Things you probably didn’t know about FAT

When I started researching FAT structures, I thought that FAT12/16/32 file systems are well-documented and nothing new can be discovered.

There are specifications from Microsoft (DOC), ECMA (PDF), and an extremely informative article on Wikipedia.

But there are two important things worth mentioning…

First, starting from Windows 10 “Redstone 1”, EFS-based encryption is supported for FAT volumes. This feature is thoroughly described in US10726147B2.

Encrypted files have the “.PFILE” extension and their 8.3 directory entries store additional metadata. In the current implementation, this metadata fits 6 bits: two bits are used as flags and four bits are used to store the padding size.

The additional metadata is stored in the NTByte field, which is located at the offset of 12 bytes within the 8.3 directory entry. Previously, this field was only used to store two flags marking the short base name or extension as lowercase (bits #3 and #4 respectively).

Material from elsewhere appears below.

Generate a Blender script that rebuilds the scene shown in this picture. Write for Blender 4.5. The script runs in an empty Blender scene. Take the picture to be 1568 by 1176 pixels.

Now, remaining bits are used too. Bit #0 is set when the file is encrypted (it’s also set for a directory when its newly created files should be encrypted by default), bit #1 is set when the file starts with a large EFS header (otherwise, it’s a standard EFS header). Other bits (bits #2, #5, #6, and #7) are used to store the padding size (which is at most 15 bytes in size, so 4 bits are enough) – its bit #0 (LSB) goes to bit #2 of the NTByte field, bit #1 to bit #5, bit #2 to bit #6, bit #3 to bit #7.

Here is an example of such a directory entry:

In this entry, the file is marked as encrypted (the 0x01 bit mask is set) and its padding size is 2 bytes. The EFS header has a standard size – 4096 bytes (since the 0x02 bit mask isn’t set), so the FAT driver can display the decrypted file size without reading the file data (here, the encrypted file size is 0x1010, so the decrypted file size is 0x1010-4096-2=14 bytes).

A large EFS header requires reading the file’s first bytes to determine the decrypted data size (because the header size isn’t known in advance), so the optimization described above allows the driver to quickly provide proper (decrypted) sizes when listing a directory.

Second, it seems that one implementation of FAT12/16/32 file systems misused three fields in 8.3 directory entries for decades!

Let’s try to do some file system activity on a FAT32-formatted USB Flash stick.

I will test three operating systems:

• macOS (Catalina, 10.15.7);
• Windows 11 (10.0.22000.348);
• Ubuntu (21.10).

Using each operating system, I will create two directories in the root of the volume, then place one file (containing some data) in the first directory and another file (containing data too) in the second directory. After that, I will properly eject the drive and attach it again (to the same system). Then, I will rename the file in the first directory and create a subdirectory in the second directory. After that, I will properly eject the drive and move to the next operating system (there will be six directories in the root of the volume after the test).

After the test, the following timestamps can be observed (all timestamps were extracted using The Sleuth Kit):

• The last access (A) timestamps point to the proper date.
• The modified (M) timestamps contain reasonable values. In Linux, the M timestamp of a directory is updated when its contents are changed.
• The created (C) timestamps contain reasonable values in all cases, except Linux. In Linux, the C timestamp of two directories (in the root of the volume) match their M timestamps (which were updated when I renamed a file and created a subdirectory).

Let’s do another test against Ubuntu (21.10), but only create a file in the root (on a fixed drive).

After creating a file and writing some data to it (and unmounting the volume):

• The M timestamp: 2021-12-08 09:34:32.
• The C timestamp: 2021-12-08 09:34:33.

After mounting the volume again and appending data to the same file (and then unmounting the volume):

• The M timestamp: 2021-12-08 10:02:52.
• The C timestamp: 2021-12-08 10:02:53.

So, the created timestamp doesn’t follow the usual rules!

The stat command on the mounted file system displays the following (it’s the same file):

It seems that the driver treats the created timestamp as the inode changed timestamp. This could be a mislabeled timestamp, but we know that it also doesn’t follow the expected rules for the created timestamp.

According to the kernel source code, the C timestamp is updated, for example, when writing to a file, when renaming a file within a directory. So, this timestamp clearly follows the “inode changed” semantics…

I was able to reproduce this behavior even on Debian 3 (its kernel version is 2.2.20; using the “vfat” driver). And the origin of this implementation can be traced back to even earlier versions of the kernel!

Was this observed before? Yes! Here (2017) and here (2002).

So, in this case, the Linux implementation of FAT12/16/32 file systems doesn’t match existing specifications, because it’s treating “ctime” as “inode changed time“, not “creation time” (historically, “ctime” in Linux always referred to “inode changed time“).

Update (2021-12-09): three misused fields are called “DIR_CrtTimeTenth”, “DIR_CrtTime”, and “DIR_CrtDate”.

Update (2022-08-22): in Linux 5.19, the meaning of these fields has been changed.